Lloyd Evans talks to the Donmar’s artistic director Michael Grandage about his Wyndham’s venture
Is he exercised by the debate about the West End’s subjugation to the all-powerful musical? ‘It’s cyclical,’ he shrugs. ‘Every year, in the third week of June usually, a journalist rings up and says he’s doing an article on the death of the West End. I can set my watch by it. And every autumn on 1 October a different journalist rings up and says he’s doing an article on the renaissance of the West End.’
At the Donmar, Grandage has specialised in rediscovering neglected works. His 2003 revival of Caligula, a play written by Albert Camus in his early twenties, attracted high praise, and this year he won plaudits for a scintillating production of The Chalk Garden, a forgotten gem by Enid Bagnold. Is he hoping to repeat this feat with Ivanov and promote it into the standard Chekhov repertoire? ‘Yeah,’ he grins enthusiastically. ‘That’d be nice, wouldn’t it? Everyone’s got to re-evaluate Ivanov.’
As a director he still has the zeal of a novice, perhaps because he came to it relatively late at the age of 33, having spent 12 years as an actor. ‘I was quite an interfering actor. I had a view on everything — on lights, on sound, on everybody else’s performance. Somebody advised me to put my money where my mouth is and, when I had a go at it, it was so invigorating I never wanted to act again.’ His productions are noted for their clarity, high production values and their refusal to flirt with experimentalism. Is that deliberate? ‘I guess I’m haunted by the days when I was an actor and I would turn up on the first day of rehearsal, in good faith, to be shown a model that I knew would screw us for the rest of the run. Someone had come up with “an idea” that was going to be no help at all except to a conception in the director and the designer’s head. We were left as the victims, us actors. And when you’ve got a story as extraordinary as, say, Othello, you need a bed in act five, but outside that you just need the actors and a space. It’s about the story-telling. That’s what excites me most.’

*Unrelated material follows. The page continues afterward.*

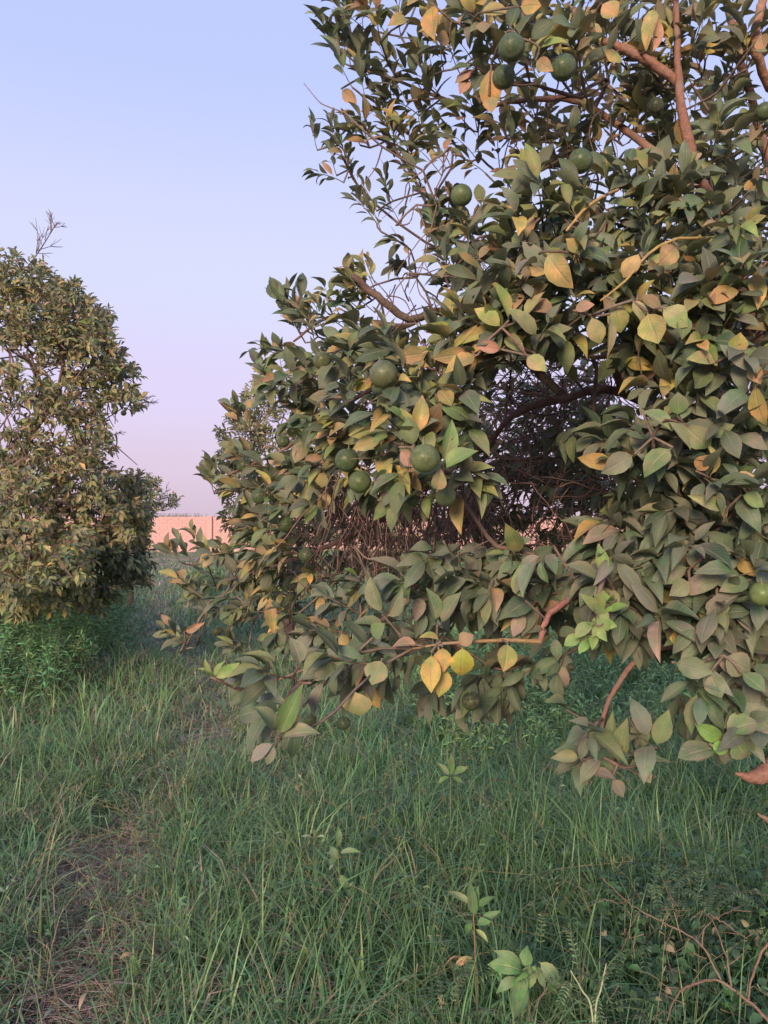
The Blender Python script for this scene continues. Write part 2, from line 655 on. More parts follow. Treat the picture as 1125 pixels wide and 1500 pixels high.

His production of Othello last year, featuring Ewan McGregor as Iago, proved so popular that tickets were rumoured to be changing hands for £2,000 on the black market. When I mention this his face flashes with amused indignation. ‘That’s one of the reasons the Wyndham’s is happening. People got angry, rightly, because they couldn’t see it. Now we’re bringing prices so low that it’s not going to be touted. Why get a ticket from a tout when the box office will sell you one for a tenner?’ And were the £2,000 rumours true? ‘Course not!’ he laughs. ‘It was all a great big story.’